Land grab

By Steve Woodward

(Editor’s note: The content of this post reflects the author’s informed opinion and is not necessarily endorsed by the Moore County Republican Party)

The Pilot‘s August 8 editorial presumes to instruct our county board of education on making “the right choice” with regard to the sale of land formerly occupied by Southern Pines Primary School. Allow me to interject that “the right choice” would have been to do some research on the topic.

For if one does not choose to conclude that the editorial begins with a false assertion and an erroneous claim, the only other conclusion is that the writer is lying in order to make a racially charged argument for the Land Trust’s proposed land grab.

To wit, the opening of paragraph five: “The rules are complicated, but the school board is not obligated to take the highest bid. It can accept the lesser offer if it deems it to be in the best interest of the community.”

To the contrary, the rules certainly are not complicated, while the board certainly is obligated to accept the highest bid for the 17-acre parcel. These are plainly cited by a state general statute and by the state’s constitution. In other words, law dictates what the board must do. A few examples. First, “local school boards have statutory authority … to own, purchase, and sell real property.” And, as one sales option, “bids are solicited and received at one time and opened publicly, and the highest responsive offer is conveyed to the school board.” 

But, but … what about the section allowing non-competitive sales to a non-profit or a trust seeking land owed to its “cultural, historical, natural or scenic significance”? The statute addresses this plainly. “The exception listed above is discretionary, not mandatory.” Which leads to the constitutional authority granted school boards to dismiss low bids. This is hiding in plain sight in Article 9, which holds that the constitution prohibits “school boards from donating real property or selling it for less than its fair market value” unless another school would be built on the land. 
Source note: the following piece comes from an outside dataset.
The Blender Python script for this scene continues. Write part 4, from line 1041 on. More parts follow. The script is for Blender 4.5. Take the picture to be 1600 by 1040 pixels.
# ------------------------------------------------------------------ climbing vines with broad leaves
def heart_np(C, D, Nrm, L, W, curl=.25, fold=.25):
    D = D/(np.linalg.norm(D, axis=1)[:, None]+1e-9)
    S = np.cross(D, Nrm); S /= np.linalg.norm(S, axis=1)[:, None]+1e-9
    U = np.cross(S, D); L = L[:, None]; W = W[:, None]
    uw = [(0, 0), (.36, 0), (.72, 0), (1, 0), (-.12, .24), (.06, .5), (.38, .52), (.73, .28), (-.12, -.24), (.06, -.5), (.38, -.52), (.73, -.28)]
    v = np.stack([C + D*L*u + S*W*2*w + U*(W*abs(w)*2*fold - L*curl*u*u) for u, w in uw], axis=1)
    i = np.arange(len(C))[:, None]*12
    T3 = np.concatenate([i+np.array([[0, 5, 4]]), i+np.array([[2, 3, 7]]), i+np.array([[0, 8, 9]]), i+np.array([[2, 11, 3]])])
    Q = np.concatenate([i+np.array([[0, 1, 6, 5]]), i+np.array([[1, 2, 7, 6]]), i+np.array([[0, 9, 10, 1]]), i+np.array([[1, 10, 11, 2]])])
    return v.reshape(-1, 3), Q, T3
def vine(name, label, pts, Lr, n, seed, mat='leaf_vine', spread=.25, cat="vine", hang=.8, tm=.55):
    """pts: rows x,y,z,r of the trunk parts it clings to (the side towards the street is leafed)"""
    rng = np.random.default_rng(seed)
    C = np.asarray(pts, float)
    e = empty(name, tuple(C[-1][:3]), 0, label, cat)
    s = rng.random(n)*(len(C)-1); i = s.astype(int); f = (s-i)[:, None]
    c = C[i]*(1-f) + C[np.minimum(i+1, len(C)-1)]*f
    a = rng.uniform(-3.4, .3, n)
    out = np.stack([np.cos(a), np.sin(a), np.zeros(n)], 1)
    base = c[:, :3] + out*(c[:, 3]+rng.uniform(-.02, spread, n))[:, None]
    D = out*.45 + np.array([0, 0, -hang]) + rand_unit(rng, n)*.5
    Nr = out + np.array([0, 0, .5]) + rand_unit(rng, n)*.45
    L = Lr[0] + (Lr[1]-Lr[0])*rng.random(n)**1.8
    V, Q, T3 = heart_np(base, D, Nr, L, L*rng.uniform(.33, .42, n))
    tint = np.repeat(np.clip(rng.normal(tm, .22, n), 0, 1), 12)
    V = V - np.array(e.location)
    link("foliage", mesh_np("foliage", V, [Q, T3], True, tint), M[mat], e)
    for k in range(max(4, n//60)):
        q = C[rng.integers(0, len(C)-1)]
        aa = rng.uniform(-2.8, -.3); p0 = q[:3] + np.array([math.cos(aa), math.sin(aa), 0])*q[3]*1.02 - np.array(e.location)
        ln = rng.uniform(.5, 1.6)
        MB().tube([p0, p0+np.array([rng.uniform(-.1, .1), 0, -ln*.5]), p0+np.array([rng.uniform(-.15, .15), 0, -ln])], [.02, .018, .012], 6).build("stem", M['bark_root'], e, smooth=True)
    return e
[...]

The Land Trust’s plan for the land includes “affordable housing for minority teachers”, along with a museum, an outdoor learning lab and “entrepreneurial opportunities” (black-owned businesses, in other words). Thus, this pandering editorial begins with falsehoods and goes on to advocate for converting the land into “a mixed-use hub … focused on serving its historically black community.” 

The Pilot’s “right choice” envisions a permanently segregated Southern Pines. That’s a false choice. The board’s only choice is to comply with the law and the North Carolina Constitution, sell to the highest bidder and allocate a projected $1.5 million in proceeds across all of Moore County’s structurally deteriorating schools.